There’s not really a legitimate comparison here, but as hybrids both work very well indeed. The Spectral:ON is a doddle to use. Turn it on and you can choose between three power modes. Eco delivers pretty much all you need. But Boost brings what you want: the full 600 watts, well over double what I can do for any length of time, turning me into an instant Olympian and reducing 10 per cent inclines to level ground. Boost is a bit boosty and eager, but in other modes the Spectral:ON is uncannily good at knowing exactly how much it needs to contribute and responding immediately.

One more: the Spectral:ON is Canyon’s first bike to pair with the Connected app that allows you to see where the bike is and notifies you if it’s been moved when you’re not on it. It’s something we’ve seen from Rimac’s offshoot, Greyp, before, but is pretty novel for most push bikes. However, given the £4,889 cost of this carbon framed bike, it’s worth trying to protect your investment.

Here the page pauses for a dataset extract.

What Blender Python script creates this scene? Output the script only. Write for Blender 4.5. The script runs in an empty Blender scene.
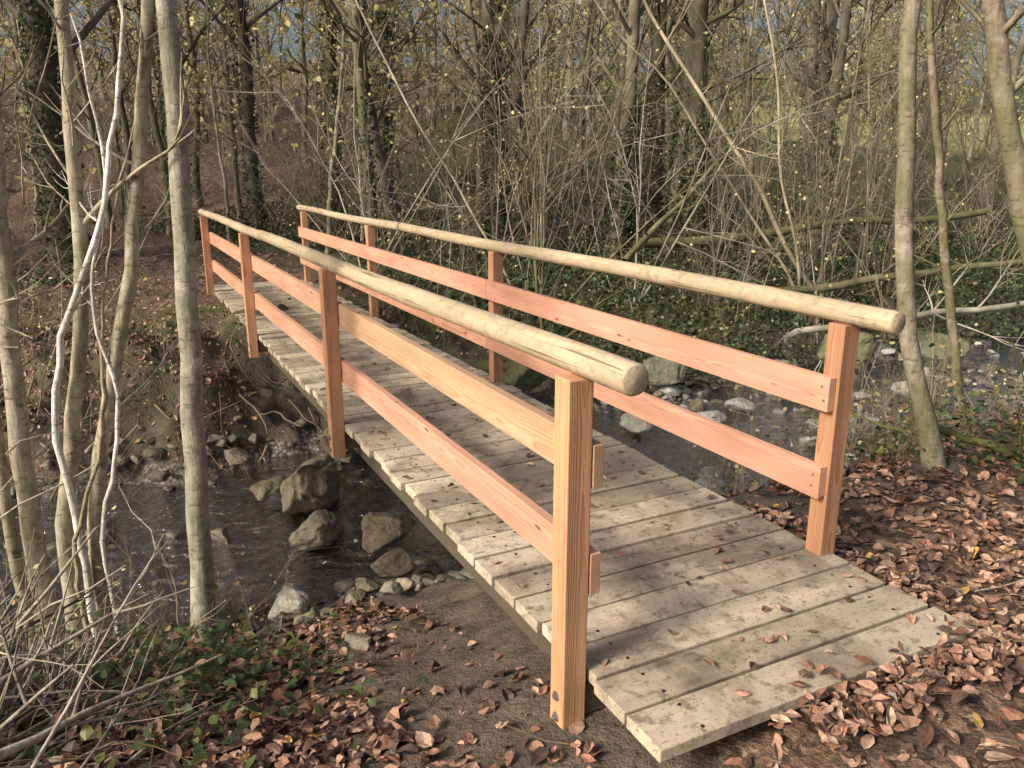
import bpy, math, random, time
import numpy as np
T0=time.time()
rng=np.random.default_rng(7); random.seed(7)
scene=bpy.context.scene
scene.view_settings.view_transform='Standard'; scene.view_settings.look='None'; scene.view_settings.exposure=0
# ---------------------------------------------------------------- mesh builder
class MB:
    def __init__(s): s.v=[];s.f=[];s.m=[];s.c=[];s.g=[];s.n=0
    def add(s,V,F,col=(1,1,1),mat=0,g=None):
        V=np.asarray(V,float); F=np.asarray(F,int)
        s.v.append(V); s.f.append(F+s.n); s.m.append(np.full(len(F),mat))
        c=np.asarray(col,float)
        if c.ndim==1: c=np.tile(c,(len(V),1))
        s.c.append(c); s.g.append(V if g is None else np.asarray(g,float)); s.n+=len(V)
    def build(s,name,mats,parent=None,smooth=True,flatmats=(),link=True):
        V=np.concatenate(s.v);F=np.concatenate(s.f);M=np.concatenate(s.m);C=np.concatenate(s.c);G=np.concatenate(s.g)
        me=bpy.data.meshes.new(name)
        me.vertices.add(len(V)); me.vertices.foreach_set('co',V.astype(np.float32).ravel())
        me.loops.add(len(F)*4); me.loops.foreach_set('vertex_index',F.astype(np.int32).ravel())
        me.polygons.add(len(F)); me.polygons.foreach_set('loop_start',np.arange(0,len(F)*4,4,dtype=np.int32))
        for m in mats: me.materials.append(m)
        me.polygons.foreach_set('material_index',M.astype(np.int32))
        me.polygons.foreach_set('use_smooth',np.full(len(F),smooth))
        a=me.attributes.new('Col','FLOAT_COLOR','POINT'); a.data.foreach_set('color',np.concatenate([C,np.ones((len(C),1))],1).astype(np.float32).ravel())
        a=me.attributes.new('gco','FLOAT_VECTOR','POINT'); a.data.foreach_set('vector',G.astype(np.float32).ravel())
        me.update(calc_edges=True); me.validate()
        if not link: return me
        o=bpy.data.objects.new(name,me); scene.collection.objects.link(o)
        if parent: o.parent=parent
        return o
def empty(name,parent=None):
    o=bpy.data.objects.new(name,None); scene.collection.objects.link(o); o.empty_display_size=.2
    if parent: o.parent=parent
    return o
def inst(name,me,loc,rz,sc,parent=None,tilt=(0,0)):
    o=bpy.data.objects.new(name,me); scene.collection.objects.link(o)
    o.location=loc;o.rotation_euler=(tilt[0],tilt[1],rz);o.scale=(sc,sc,sc)
    if parent:o.parent=parent
    return o
def ss(t): t=np.clip(t,0,1); return t*t*(3-2*t)
def lerp(a,b,t): return a+(b-a)*t
_tab=np.random.default_rng(3).random((256,256))
def vn(x,y):
    xi=np.floor(x).astype(int);yi=np.floor(y).astype(int);fx=x-xi;fy=y-yi
    fx=fx*fx*(3-2*fx);fy=fy*fy*(3-2*fy)
    a=_tab[xi%256,yi%256];b=_tab[(xi+1)%256,yi%256];c=_tab[xi%256,(yi+1)%256];d=_tab[(xi+1)%256,(yi+1)%256]
    return lerp(lerp(a,b,fx),lerp(c,d,fx),fy)-.5
def fbm(x,y,o=4):
    r=0;a=1
    for i in range(o): r=r+a*vn(x*2**i+17*i,y*2**i+5*i); a*=.5
    return r
def hz(x,y):
    x=np.asarray(x,float);y=np.asarray(y,float)
    s=ss((x-1)/3)
    yy=y+.5*vn(x*.45+3,y*.0+2)*ss(abs(x-2)/2)*1.2
    y0=lerp(1.9,2.7,s);y1=lerp(5.4,5.2,s);y2=7.6+0*s;y3=lerp(9.2,11.2,s)
    zn=lerp(-.2,-.055,ss((x-.9)/1.5))
    down=ss((yy-y0)/(y1-y0));up=ss((yy+.5*fbm(x*1.7,y*1.7+9,2)*(y>7)-y2)/(y3-y2))
    zf=lerp(-.06,-.35,ss((x-3)/5))
    z=zn*(1-down)+(-1.3)*(down-up)+zf*up
    z=z+.42*np.exp(-((x+1.0)**2+(y-3.9)**2)/1.1)
    rough=1+1.2*ss((y-7.4)/.5)*(1-ss((y-10.2)/.8))
    bump=fbm(x*.9,y*.9)*.16+fbm(x*4,y*4,3)*.07*rough+fbm(x*13,y*13,2)*.022*rough
    flat=np.exp(-(np.maximum(0,abs(x-1.95)-.8)/.5)**2)*np.maximum(1-ss((y-2.2)/1.5),ss((y-9.5)/1.0)*(y<13))
    near=1-ss((y-1.5)/1.5)
    z=z+bump*(1-.85*flat)*(1-.6*near)
    d=y+.25*x
    z=z+.15*np.clip(d-19,0,90)*ss((d-17)/14)+fbm(x*.15,y*.15,3)*1.2*ss((d-14)/12)
    z=z+ss((y-12)/8)*ss((x-5)/10)*.5
    return z
def pathmask(x,y):
    py=y-11.0; cx=1.95-.055*np.clip(py,0,30)**1.9
    far=np.exp(-((x-cx)/(1.2+.10*np.clip(py,0,30)))**2)*(py>-.5)
    near=np.exp(-((x-2.6)/1.6)**2)*(y<1.8)
    return np.maximum(far,near)
# ---------------------------------------------------------------- node helpers
class NT:
    def __init__(s,name):
        s.mat=bpy.data.materials.new(name); s.mat.use_nodes=True; s.t=s.mat.node_tree; s.t.nodes.clear()
        s.out=s.t.nodes.new('ShaderNodeOutputMaterial')
    def n(s,ty,inp=None,**kw):
        nd=s.t.nodes.new('ShaderNode'+ty)
        for k,v in kw.items(): setattr(nd,k,v)
        for k,v in (inp or {}).items(): s.set(nd.inputs[k],v)
        return nd
    def set(s,sock,v):
        if isinstance(v,bpy.types.NodeSocket): s.t.links.new(v,sock)
        else:
            if isinstance(v,tuple) and len(v)==3 and sock.type=='RGBA': v=v+(1,)
            sock.default_value=v
    def math(s,op,a,b=0,c=None,clamp=False):
        nd=s.n('Math',operation=op,use_clamp=clamp); s.set(nd.inputs[0],a); s.set(nd.inputs[1],b)
        if c is not None: s.set(nd.inputs[2],c)
        return nd.outputs[0]
    def mix(s,f,a,b,bt='MIX'):
        nd=s.n('Mix',data_type='RGBA',blend_type=bt); s.set(nd.inputs[0],f); s.set(nd.inputs[6],a); s.set(nd.inputs[7],b); return nd.outputs[2]
    def attr(s,name): return s.n('Attribute',attribute_name=name)
    def noise(s,vec,scale,detail=3,rough=.5,dist=0):
        return s.n('TexNoise',{'Vector':vec,'Scale':scale,'Detail':detail,'Roughness':rough,'Distortion':dist}).outputs[0]
    def ramp(s,f,stops,interp='LINEAR'):
        nd=s.n('ValToRGB'); s.set(nd.inputs[0],f); cr=nd.color_ramp; cr.interpolation=interp
        while len(cr.elements)<len(stops): cr.elements.new(.5)
        for e,(p,c) in zip(cr.elements,stops): e.position=p; e.color=(c+(1,)) if len(c)==3 else c
        return nd.outputs[0]
    def scale(s,vec,v3):
        return s.n('Mapping',{'Vector':vec,'Scale':v3}).outputs[0]
    def bump(s,h,st=.5,d=.01,nrm=None):
        nd=s.n('Bump',{'Height':h,'Strength':st,'Distance':d})
        if nrm: s.set(nd.inputs['Normal'],nrm)
        return nd.outputs[0]
    def bsdf(s,col,rough=.7,normal=None,spec=.3,**kw):
        nd=s.n('BsdfPrincipled',{'Base Color':col,'Roughness':rough,'Specular IOR Level':spec})
        if normal: s.set(nd.inputs['Normal'],normal)
        return nd
    def done(s,sh):
        s.t.links.new(sh,s.out.inputs[0]); return s.mat
G=lambda v:(v,v,v)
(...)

The Range Rover is so good in EV mode. The silence and waftiness really suits it, but 140bhp pulling along three tonnes (a power to weight ratio of 47bhp/tonne) means performance is glacial. And there’s no step in the throttle pedal, so a fraction too much gas and the engine fires up. More recently, the 3.0-litre straight six has been firing up far too often – it used to start in EV mode all the time, but lately it’s been refusing to go into electric until it’s been running for several minutes. Odd.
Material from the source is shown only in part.